The single biggest problem with 'Man Crazy' is that there's no real conflict: we know that the lovers will eventually learn the truth, and all will end happily. But there are other problems too. One of them is that there's nothing new here: this could just as easily have been the story about the prince and the princess who are disguised as a stable-boy and a shepherdess, falling in love whilst failing to recognise each other's true status. And I've intentionally chosen European examples (from nobility) as my example, because this points out another problem: the conflict in 'Man Crazy' is really more of a European plot line; not an American one, and especially not from the Jazz Age, when everything seemed possible. It really doesn't seem very plausible for mere social differences (or even financial ones) to stand in the way of two young Americans in 1927 who are genuinely in love.

I did enjoy an extended sequence in which Dorothy Mackaill wears riding clothes ... looking far sexier than I would have expected. SPOILERS COMING. Eventually some bootleggers try to hijack Jeff's truck while he's at the wheel ... but Clarissa (very implausibly) stops them.

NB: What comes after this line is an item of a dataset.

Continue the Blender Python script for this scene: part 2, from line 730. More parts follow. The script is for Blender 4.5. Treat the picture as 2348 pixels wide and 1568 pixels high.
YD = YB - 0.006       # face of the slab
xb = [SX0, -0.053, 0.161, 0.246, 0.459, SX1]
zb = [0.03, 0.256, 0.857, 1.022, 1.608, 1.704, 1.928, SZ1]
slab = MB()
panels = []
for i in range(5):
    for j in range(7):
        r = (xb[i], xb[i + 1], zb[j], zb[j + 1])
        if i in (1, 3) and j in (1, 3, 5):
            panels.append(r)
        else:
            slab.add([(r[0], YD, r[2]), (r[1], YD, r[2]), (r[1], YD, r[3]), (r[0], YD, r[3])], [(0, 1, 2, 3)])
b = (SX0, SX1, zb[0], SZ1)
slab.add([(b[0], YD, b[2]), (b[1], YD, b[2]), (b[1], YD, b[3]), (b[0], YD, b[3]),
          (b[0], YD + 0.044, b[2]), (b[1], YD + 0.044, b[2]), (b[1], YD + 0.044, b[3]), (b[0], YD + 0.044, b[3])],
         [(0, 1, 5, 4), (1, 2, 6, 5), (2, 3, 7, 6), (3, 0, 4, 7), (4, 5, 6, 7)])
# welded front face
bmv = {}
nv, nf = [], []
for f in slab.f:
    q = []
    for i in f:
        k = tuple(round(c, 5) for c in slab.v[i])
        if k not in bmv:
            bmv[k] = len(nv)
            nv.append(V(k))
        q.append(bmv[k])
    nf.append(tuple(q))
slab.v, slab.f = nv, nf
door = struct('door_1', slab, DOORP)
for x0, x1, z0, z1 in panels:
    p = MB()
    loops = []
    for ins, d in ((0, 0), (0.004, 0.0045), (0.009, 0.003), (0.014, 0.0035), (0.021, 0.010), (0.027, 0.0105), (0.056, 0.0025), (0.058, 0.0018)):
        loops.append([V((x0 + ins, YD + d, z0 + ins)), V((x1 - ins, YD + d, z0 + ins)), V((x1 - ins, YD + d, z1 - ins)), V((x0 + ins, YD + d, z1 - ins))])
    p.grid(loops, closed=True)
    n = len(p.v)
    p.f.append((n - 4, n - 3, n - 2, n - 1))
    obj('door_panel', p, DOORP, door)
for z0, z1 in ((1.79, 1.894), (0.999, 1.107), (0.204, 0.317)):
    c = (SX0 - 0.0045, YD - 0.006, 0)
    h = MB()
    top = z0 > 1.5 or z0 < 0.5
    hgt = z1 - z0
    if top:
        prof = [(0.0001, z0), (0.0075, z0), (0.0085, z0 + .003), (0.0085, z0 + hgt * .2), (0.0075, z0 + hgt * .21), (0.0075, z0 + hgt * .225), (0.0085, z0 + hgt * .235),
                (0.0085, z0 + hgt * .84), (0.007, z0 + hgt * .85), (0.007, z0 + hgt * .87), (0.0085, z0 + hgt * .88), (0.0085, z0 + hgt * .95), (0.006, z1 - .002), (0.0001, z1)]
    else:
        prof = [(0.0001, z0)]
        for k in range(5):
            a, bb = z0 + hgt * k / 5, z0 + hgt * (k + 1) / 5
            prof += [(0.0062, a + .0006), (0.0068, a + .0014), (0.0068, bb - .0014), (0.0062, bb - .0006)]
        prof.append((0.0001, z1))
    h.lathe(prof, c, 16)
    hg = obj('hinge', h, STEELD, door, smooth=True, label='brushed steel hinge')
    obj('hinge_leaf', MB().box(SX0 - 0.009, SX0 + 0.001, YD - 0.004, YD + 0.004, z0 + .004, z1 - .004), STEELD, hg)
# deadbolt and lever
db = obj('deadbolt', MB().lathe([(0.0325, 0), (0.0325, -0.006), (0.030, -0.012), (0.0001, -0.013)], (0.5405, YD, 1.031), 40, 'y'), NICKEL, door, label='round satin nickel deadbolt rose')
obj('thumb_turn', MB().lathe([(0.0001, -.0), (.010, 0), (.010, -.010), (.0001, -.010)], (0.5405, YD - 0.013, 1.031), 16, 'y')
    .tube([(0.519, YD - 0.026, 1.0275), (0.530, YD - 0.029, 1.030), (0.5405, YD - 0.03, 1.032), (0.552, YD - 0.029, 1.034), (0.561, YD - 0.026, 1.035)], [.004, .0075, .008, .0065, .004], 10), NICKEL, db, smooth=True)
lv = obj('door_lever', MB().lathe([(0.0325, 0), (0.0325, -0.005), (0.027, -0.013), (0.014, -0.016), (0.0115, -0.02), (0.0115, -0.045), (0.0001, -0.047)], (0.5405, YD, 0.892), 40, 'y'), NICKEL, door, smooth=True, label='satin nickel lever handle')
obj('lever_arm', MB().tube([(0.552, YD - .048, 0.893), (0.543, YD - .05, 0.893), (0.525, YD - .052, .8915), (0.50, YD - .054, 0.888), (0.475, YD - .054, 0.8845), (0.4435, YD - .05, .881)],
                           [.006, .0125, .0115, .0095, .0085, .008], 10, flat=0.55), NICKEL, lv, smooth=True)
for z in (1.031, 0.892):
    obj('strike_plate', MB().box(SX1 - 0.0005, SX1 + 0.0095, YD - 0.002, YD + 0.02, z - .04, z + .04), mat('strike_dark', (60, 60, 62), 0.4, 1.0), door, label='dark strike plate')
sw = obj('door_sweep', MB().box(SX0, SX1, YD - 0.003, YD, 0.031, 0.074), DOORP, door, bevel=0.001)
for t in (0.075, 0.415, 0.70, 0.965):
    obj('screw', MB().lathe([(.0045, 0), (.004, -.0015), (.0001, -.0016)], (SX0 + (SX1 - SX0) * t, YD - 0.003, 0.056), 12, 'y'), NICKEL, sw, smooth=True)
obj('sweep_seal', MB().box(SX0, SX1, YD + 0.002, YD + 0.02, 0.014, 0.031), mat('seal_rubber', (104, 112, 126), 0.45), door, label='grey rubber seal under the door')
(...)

Except for Edythe Chapman's histrionics, everything in 'Man Crazy' is done quite proficiently ... but the story is not especially original nor compelling, and it would have worked better as a Graustarkian romance in 19th-century Europe, with the bootleggers changed into bandits. Dorothy Mackaill's good looks belong in a much better film. I'll rate 'Man Crazy' just 7 out of 10.